A handful of local “stars” will get schooled during the seventh annual Dancing with the Hermiston Stars.

Taking over organizing the popular event, the Hermiston Education Foundation is looking forward to a fun time while also providing an opportunity for seven local nonprofit organizations to raise money during the event.

Each of the local stars will be paired with a professional from the Utah Ballroom Dance Company. After working with the professionals during the week, the dancers will attempt to work the crowd to raise additional money for their cause and in hopes of bringing home the coveted mirror ball trophy.

Dancing with the Hermiston Stars is Saturday, Jan. 12 at 7 p.m. in the auditorium at Hermiston High School, 600 S. First St. Advance tickets are $20 for adults and $10 for students. They are available by clicking “Events” at www.hermistoneducationfoundation.org or at the Hermiston School District office, 305 S.W. 11th St. Tickets purchased at the door are $25.

With a theme of Music Legends, the performances should be legendary. The local dancers include Beth Anderson, a drama teacher with the Hermiston School District. She is dancing for the host organization to raise money for the Hermiston Education Foundation, who provides grants to local educators to enhance educational opportunities for students in the district. Anderson reports her last dance performance at age 6 was a tap routine to “I’m a Little Teapot.”

As for Jake Bacon, Highland Hills Elementary School principal, it’s Hammer Time. He will attempt to dispel rumors that “you can’t touch this” as he raises money for the Kiwanis Club of Hermiston.

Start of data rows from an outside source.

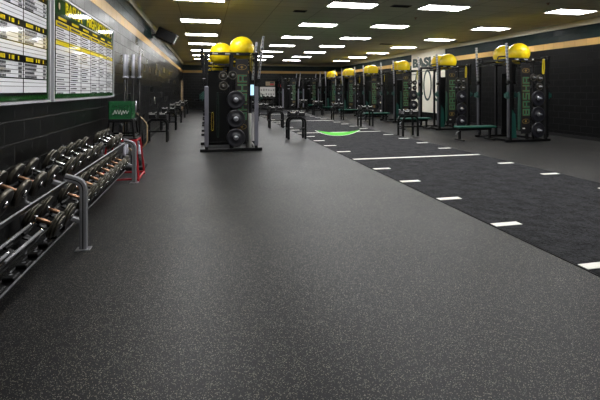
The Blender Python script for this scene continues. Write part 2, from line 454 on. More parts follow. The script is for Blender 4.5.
# ------------------------------------------------------------------ wall speaker
r = thing('wall_speaker', 'black loudspeaker bracketed high on the left wall under the ceiling', 'speaker', (-1.24, 14.4, 3.27), 0)
R = Matrix.Rotation(math.radians(24), 3, 'Y')
MB().rbox((0, 0, 0), (.62, .44, .36), .03, R=R).build('cabinet', M['matte'], r)
MB().box(R @ Vector((.0, -.0, -.186)), (.56, .38, .012), R=R).build('grille', M['black'], r)
MB().box(R @ Vector((.32, 0, 0)), (.02, .42, .33), R=R).build('end_cap', M['greytube'], r)
b = MB(); b.cyl((-.26, 0, .06), (-.44, 0, .02), .03); b.b2((-.443, -.08, -.08), (-.425, .08, .1)); b.build('bracket', M['black'], r)

# ------------------------------------------------------------------ record boards
XW = XL
def slab(m, y0, y1, z0, z1, x, th=.003, mi=0): m.b2((x, y0, z0), (x+th, y1, z1), mi)
def board_frame(root, y0, y1, z0, z1):
    f = MB(); w = .024; X = XW
    f.b2((X, y0, z0), (X+.045, y0+w, z1)); f.b2((X, y1-w, z0), (X+.045, y1, z1))
    f.b2((X, y0+w, z0), (X+.045, y1-w, z0+w)); f.b2((X, y0+w, z1-w), (X+.045, y1-w, z1))
    f.build('frame', M['silver'], root)
FX = XW + .03
def scrawl(m, y0, y1, z, h, rnd, mi):
    y = y0
    while y < y1:
        w = .012+.014*rnd.random(); m.b2((FX+.0045, y, z-h/2), (FX+.0055, y+w, z+h/2), mi); y += w+.006
BM = [M['brdwhite'], M['brdblack'], M['brdyellow'], M['brdgrey']]
Y0, Y1 = 1.94, 5.05
r = thing('record_board', 'glossy record board with black header bands, cut off by the left edge', 'board', (0, 0, 0), 0, 'record boards')
board_frame(r, Y0, Y1, 1.37, 2.60)
MB().b2((XW, Y0+.035, 1.405), (FX, Y1-.035, 2.565)).build('backing', M['brdgreen'], r)
A, B = Y0+.06, Y1-.09
ncol = 5; cw = (B-A)/ncol; rnd = random.Random(4)
m = MB(); m.b2((FX, A, 1.45), (FX+.002, B, 2.565), 0); m.b2((FX+.002, A, 1.45), (FX+.004, B, 1.475), 1)
for c in range(ncol+1):
    y = A+c*cw; m.b2((FX+.002, y-.006, 1.47), (FX+.0045, y+.006, 2.565), 1)
for zb in (2.44, 2.115, 1.79):
    for k in range(1, 7):
        z = zb-.034-k*.037; q = .005 if k == 4 else .0016; m.b2((FX+.002, A, z-q), (FX+.0035, B, z+q), 1)
    for c in range(ncol):
        for k in range(4):
            z = zb-.034-.037*(k+.5); y = A+c*cw
            scrawl(m, y+.03, y+.2+.12*rnd.random(), z, .022, rnd, 3); scrawl(m, y+cw-.11, y+cw-.045, z, .022, rnd, 3)
m.build('white_field', BM, r)
for zb in (2.44, 2.115, 1.79):
    m = MB(); m.b2((FX+.0045, A, zb-.034), (FX+.006, B, zb+.034), 1)
    for c in range(ncol):
        y = A+c*cw+.05
        for (a, bb) in ((0, .16), (.24, .26), (.29, .34), (.42, .44)):
            yy = a
            while yy < bb:
                m.b2((FX+.006, y+yy, zb-.018), (FX+.0075, y+yy+.022, zb+.018), 2); yy += .029
    m.build('header_band', BM, r)
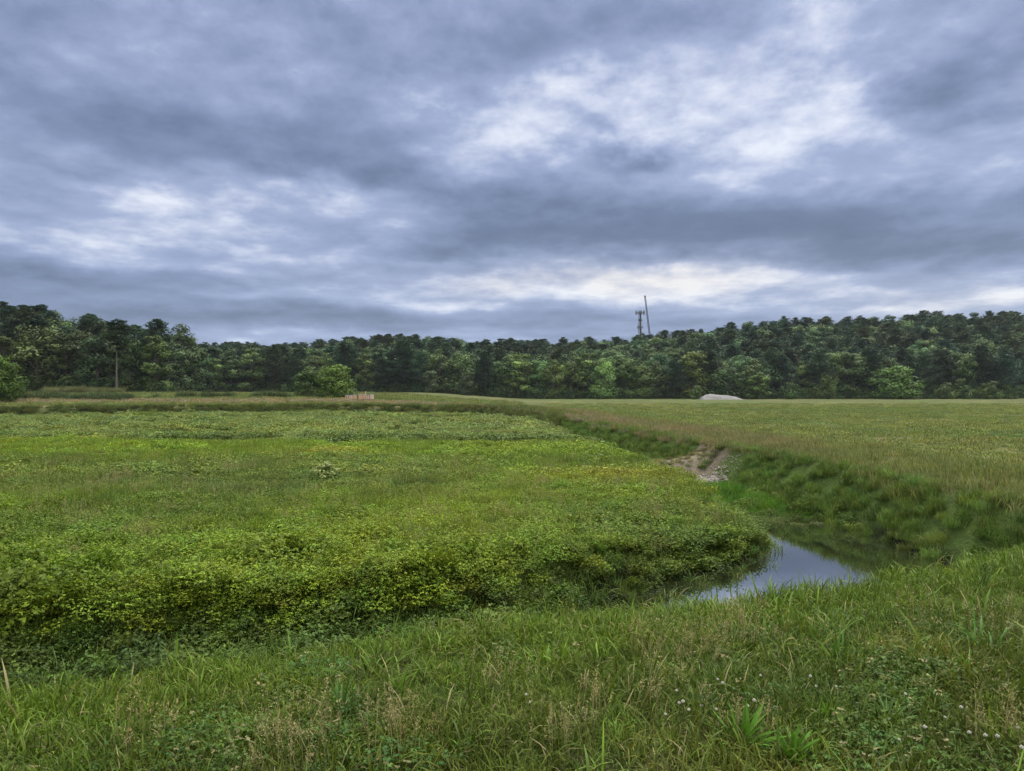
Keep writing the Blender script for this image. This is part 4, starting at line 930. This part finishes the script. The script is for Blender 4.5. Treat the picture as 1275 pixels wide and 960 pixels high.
# ------------------------------------------------------------------ small things
# stones on the crossing
M_stone = plain_mat('stone', (0.24, 0.205, 0.19), .9, .45, 1.5, bump=.3)
def stone_geo():
    g = Geo(); nu, nv = 7, 5; a_, b_ = np.meshgrid(np.linspace(0, 2 * np.pi, nu + 1), np.linspace(0.02, np.pi - .02, nv))
    r_ = 1 + .25 * np.sin(3 * a_ + rng.uniform(0, 6)) * np.sin(b_) + .15 * np.cos(2 * b_ + rng.uniform(0, 6))
    v = np.stack([np.cos(a_) * np.sin(b_) * r_, np.sin(a_) * np.sin(b_) * r_ * .8, np.cos(b_) * r_ * .55], -1).reshape(-1, 3) * .04
    ix = np.arange(nv * (nu + 1)).reshape(nv, nu + 1); g.add(v, np.stack([ix[:-1, :-1], ix[:-1, 1:], ix[1:, 1:], ix[1:, :-1]], -1).reshape(-1, 4)); return g
P_stone = proto_collection('stones', [stone_geo().mesh('stones', M_stone) for _ in range(5)])
x = rng.normal(6.1, .65, 1500); y = rng.normal(25.9, .5, 1500); di, do = zone_masks(x, y); k = (do > .25) & (di < -.1); x, y = x[k], y[k]
scatter('gravel', P_stone, stack(x, y, .02), np.exp(rng.normal(-.35, .45, len(x))), tints(len(x), (.3, .28, .26)), 'grey pink stones spilling down the earth crossing', 'gravel', tilt=.5)

# pale flowering shrub out on the bog
M_pale = foliage_mat('shrub_leaves', dry=(0.55, 0.52, 0.36), patch=.2)
def small_shrub(name, u, v, wpx, hpx, tint, flow, label, cat='shrub'):
    d = 2.55 * FPX / (v - VH); x0, y0 = at_u(u, d); z0 = gz(x0, y0); w = wpx * d / FPX; h = hpx * d / FPX
    o = tag(empty(name, (x0, y0, z0)), label, cat)
    st, lv, fl = Geo(), Geo(), Geo()
    for i in range(16):
        a_ = rng.uniform(0, 6.283); q = rng.uniform(.1, 1) ; tip = np.array([np.cos(a_) * w * .46 * q, np.sin(a_) * w * .46 * q, h * (1 - .45 * q * q) * rng.uniform(.85, 1.05)])
        tube(st, [(0, 0, -.05), tip * [.5, .5, .6], tip], [.008, .006, .003], .6, sides=4)
        leaf_cloud(lv, tip * [1, 1, .75], w * .17, 150, .065, np.exp(rng.normal(0, .15)), .9)
        if flow: leaf_cloud(fl, tip * [1, 1, 1.0] + [0, 0, .06], w * .15, 40, .06, 1.0, .6)
    link('stems', st.mesh('stems', M_bark), o); c = link('foliage', lv.mesh('foliage', M_pale), o); c['tint'] = list(tint)
    if flow:
        f = link('blossom', fl.mesh('blossom', M_pale), o); f['tint'] = [.26, .31, .11]
small_shrub('flowering_shrub', 405, 606, 38, 25, (0.095, 0.15, 0.026), True, 'small shrub with cream blossom alone on the bog')
small_shrub('shrub', 524, 552, 16, 14, (0.055, 0.085, 0.018), False, 'small dark shrub on the line between bright and dull plants')

# broad leaved tufts in the near turf
def tuft_geo(n, L, w, lean=.75):
    g = Geo(); a_ = rng.uniform(0, 6.283, n); bx, by = disc(n, .03)
    blades(g, np.stack([bx, by, np.zeros(n) - .01], 1), a_, L * rng.uniform(.6, 1.15, n), w * rng.uniform(.7, 1.2, n), np.abs(rng.normal(lean, .3, n)), rng.uniform(.1, .8, n), rng.uniform(.75, 1.25, n), 0.0, 5, .3)
    return g
tufts = [tuft_geo(46, .26, .024).mesh('tuft', M_grass), tuft_geo(34, .22, .020, .6).mesh('tuft', M_grass), tuft_geo(28, .30, .016, .45).mesh('tuft', M_grass)]
for u_, v_, s_, m_, tn_, lb in (
    (925, 940, 1.15, 0, (.075, .17, .018), 'largest bright green weed tuft at the bottom of the near grass'), (1030, 908, .8, 0, (.085, .19, .02), 'bright star shaped weed tuft with white flowers around it'),
    (1105, 912, .85, 0, (.075, .14, .035), 'greyish green weed tuft on bare soil near the bottom right'), (1228, 885, .6, 1, (.10, .20, .02), 'small yellow green tuft near the right edge'),
    (985, 958, 1.0, 0, (.07, .16, .018), 'bright weed tuft cut off by the bottom edge'), (1165, 885, .6, 1, (.07, .14, .04), 'pale green weed tuft between two brighter tufts'),
    (428, 880, 1.15, 2, (.065, .14, .03), 'tall broad bladed clump left of centre in the near grass'), (500, 855, .9, 2, (.085, .17, .014), 'yellow green upright clump beside the broad bladed clump'),
    (1045, 825, 1.2, 2, (.06, .125, .022), 'tall dark clump at the edge of the dry seeding grass'), (190, 878, .9, 2, (.10, .16, .015), 'yellow green clump in the left of the near grass'),
    (875, 885, .7, 2, (.07, .14, .06), 'blue green long leaved tuft beside the white flowers')):
    dd_ = EYE * FPX / (v_ - VH); x0, y0 = at_u(u_, dd_); o = link('weed_tuft', tufts[m_], None, (x0, y0, gz(x0, y0))); o.scale = (s_ * .72,) * 3; o.rotation_euler = (0, 0, rng.uniform(0, 6)); o['tint'] = list(tn_)
    tag(o, lb, 'weed')

# clover flowers
g = Geo(); leaf_cloud(g, np.array([0, 0, .0]), .0075, 60, .005, 1.0, .85); fl_m = g.mesh('flower_head', foliage_mat('clover_white', trans=.15, patch=.1))
g = Geo(); tube(g, [(0, 0, -.15), (.004, 0, -.07), (0, 0, 0)], .0012, sides=4); st_m = g.mesh('stem', M_grass)
spots = [(857, 892), (845, 885), (838, 905), (828, 900), (850, 886), (880, 885), (893, 848), (899, 850), (912, 880), (873, 885), (938, 881), (808, 840), (660, 865), (655, 852), (806, 843), (891, 897), (842, 869), (965, 859), (1040, 858), (1008, 850), (1115, 920), (1118, 930), (1175, 905), (1190, 912), (1205, 910), (1225, 918), (1252, 908), (1265, 905), (1240, 925), (1250, 912), (1150, 905), (1270, 940), (976, 892), (1126, 876), (1015, 868), (877, 890), (930, 893), (946, 850), (820, 862), (1195, 890)]
for u_, v_ in spots[::3] + spots[1::3]:
    dd_ = (EYE - .14) * FPX / (v_ - VH); x0, y0 = at_u(u_, dd_); o = empty('clover_flower', (x0, y0, gz(x0, y0) + .14 + rng.uniform(-.02, .03)))
    s_ = rng.uniform(.8, 1.25); o.scale = (s_,) * 3
    h_ = link('flower_head', fl_m, o); h_['tint'] = [.45, .44, .38]; s2 = link('stem', st_m, o); s2['tint'] = [.06, .10, .03]
    tag(o, 'small white clover flower in the near grass', 'flower', 'white clover flowers in the near grass')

Jonny Badillo, who’s dancing for Court Appointed Special Advocates, picked up some tips from Umatilla-Morrow County Head Start co-worker Jesus Rome, who was a participant in the 2016 event (view at www.youtube.com/watch?v=VBFR9pfNOis).

Tony Garberg, director of cardiopulmonary services at Good Shepherd Health Care System, will breathe easy as he’s raising money for the Hermiston Rotary Club. The service club is supporting Pioneer Relief Nursery to help prevent child abuse.

Kara Frazier, a first grade teacher at Desert View Elementary School, will kick up her heels for Made to Thrive. The local nonprofit provides support to at-risk youngsters through sports, activities music and art.

Ashley Umbarger, who grew up attending Hermiston Campus Life, now serves as its executive director with her husband, Jeff. And, she’s hoping to cut a rug and a check for the faith-based teen program.

Mary Winebarger, who moved to Hermiston in 2010, got involved with Altrusa International of Hermiston in 2017, serving as treasurer. A semi-retired bookkeeper, she’s hoping to add some cash to the ledger of the local service club.

Getting people to commit to dancing wasn’t a difficult process, said HEF co-president Karen Sherman. The education foundation contacted several nonprofit organizations and asked if they wanted to be involved with the fundraiser. The local organizations then found a willing person to dance on their behalf.

“I think that speaks volumes about our community — that organizations are full of people that will put themselves out there,” said Tricia Mooney, Hermiston School District superintendent.

And, Mooney, herself, knows what it means to put her money where her feet are. Despite being apprehensive, Mooney danced during the 2018 event.

“I felt like I really accomplished something when I made it through my 90 seconds,” she said with a laugh. “I’m not a dancer, so it was a little scary but it was fun.”

The winner will be determined by a combination of the judge’s scores, audience votes and money raised by each dancer. People can cast votes in the form of donations at the event or via https://squareup.com/store/hef.

The first half of Dancing with the Hermiston Stars features the local dancers pairing up with professionals. The second half of the show includes a program presented by the Utah Ballroom Dance Company. In addition to an evening of fun, Mooney said it serves as a way to support multiple nonprofits.

“The event has been going on for many years in Hermiston,” she said. “It’s a way to benefit a lot of different deserving organizations in the community.”